Kereta merupakan salah satu jenis alat transportasi yang dikenal masyarakat Jawa. Jenis alat transportasi yang ditarik oleh kuda ini sudah dikenal sejak abad VIII TU. Keberadaanya hanya dapat dibuktikan melalui relief candi, misalnya pada beberapa panil dalam relief Lalitavistara di Candi Borobudur dan relief Ramayana di Candi Prambanan. Apabila relief-relief yang memuat penggambaran kereta tersebut diperhatikan secara lebih seksama, diketahui bahwa kereta berkuda ternyata hanya digunakan oleh raja atau para bangsawan tertentu saja.

Keberadaan kereta kuda pada masa yang lebih muda, yaitu masa pengaruh islam, dapat dilihat melalui koleksi kereta yang dimiliki oleh Pura Mangkunegaran dan Kasunanan Surakarta. Hampir sama kereta yang dimiliki oleh Putra Mangkunegaran dan Kasunanan bukan buatan lokal, melainkan buatan Eropa (Belanda, Jerman, Perancis, dan Inggris) antara abad XVII-XIX. Oleh karena itu, bentuk dan hiasannyapun menggambil gaya kereta Eropa. Tiap-tiap kereta, baik yang dimiliki Mangkunegaran maupun Kasunanan, mempunyai bentuk, ukuran, dan kelengkapan yang berbeda-beda, sesuai dengan kedudukan dan fungsinya. Kereta-kereta tersebut secara garis besar dibedakan menjadi kereta tertutup (tempat duduk penumpang diletakkan dalam semacam compartement) dan kereta terbuka.

Tampaknya kereta-kereta pada masa pengaruh Islam pun hanya digunakan oleh golongan masyarakat tertentu saja, yaitu raja, para bangsawan, serta pejabat Belanda. Oleh karena itu, keberadaannya menjadi simbol status. Selain itu, kerta-kereta tersebut dianggap pusaka yang dipercaya mempunyai kekuatan magis, sehingga diperlakukan secara istimewa. Perlakuan tersebut snatar lain adalah dengan cara diberi sesaji dan dijamasi (disucikan dengan menggunaka air bunga dan disertai dengan pembacaan mantra dan pembakaran kemenyan). Bahkan ada sebagian orang yang dipercaya bahwa air cucian kereta mempunyai tuah yang dapat menyembuhkan berbagai macam penyakit. Bentuk penghormatan yang lain dapat dilihat pada nama yang diberikan pada tiap-tiap kereta, misalnya Kyai Grudo, Kyai Garuda Kencana, dan Kyai Condroretno.

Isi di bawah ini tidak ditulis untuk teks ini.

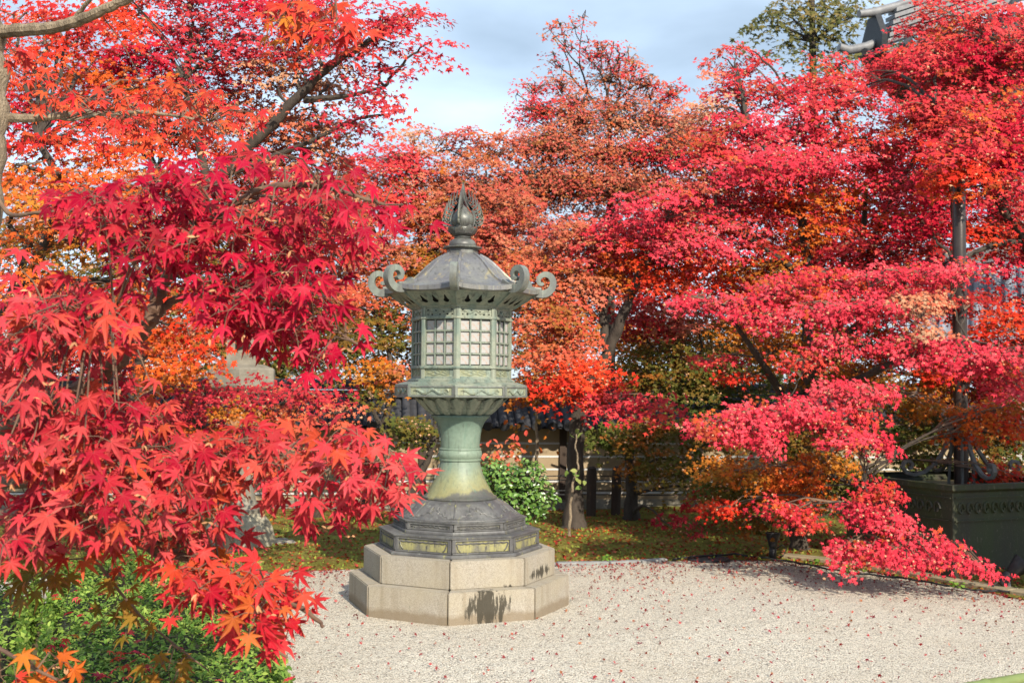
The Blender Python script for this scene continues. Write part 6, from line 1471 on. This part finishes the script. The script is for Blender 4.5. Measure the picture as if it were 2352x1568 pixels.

Kyai Grudo dan Kyai Garuda Kencana merupakan dua contoh dari sejumlah kereta yang dimiliki oleh Kasunanan Surakarta, sedangkan Kyai Condroretno merupakan salah satu kereta yang dimiliki Putra Mangkunegaran. Kyai Gurdo merupakan kereta tertua yang dimiliki Kasunanan, dibuat di Nederland pada tahun 1700. Kereta ini merupakan jenis kereta tertutup yang mempunyai empat roda. Sepasang roda belakangnya yang mempunyai 14 jari-jari dibuat lebih besar dari sepasang roda depannya yang hanya mempunyai dua belas jari-jari. Hasilnya terdiri atas: motif sesuluran yang ditempatkan secara menonjol pada beberapa bagian badan kereta; seekor singa pada depan kereta; serta sepasang tokoh wanita yang digambarkan duduk sambil mendukung sebuah mahkota. Selain itu, terdapat hiasan simbol VOC pada bagian pintu masuk kereta.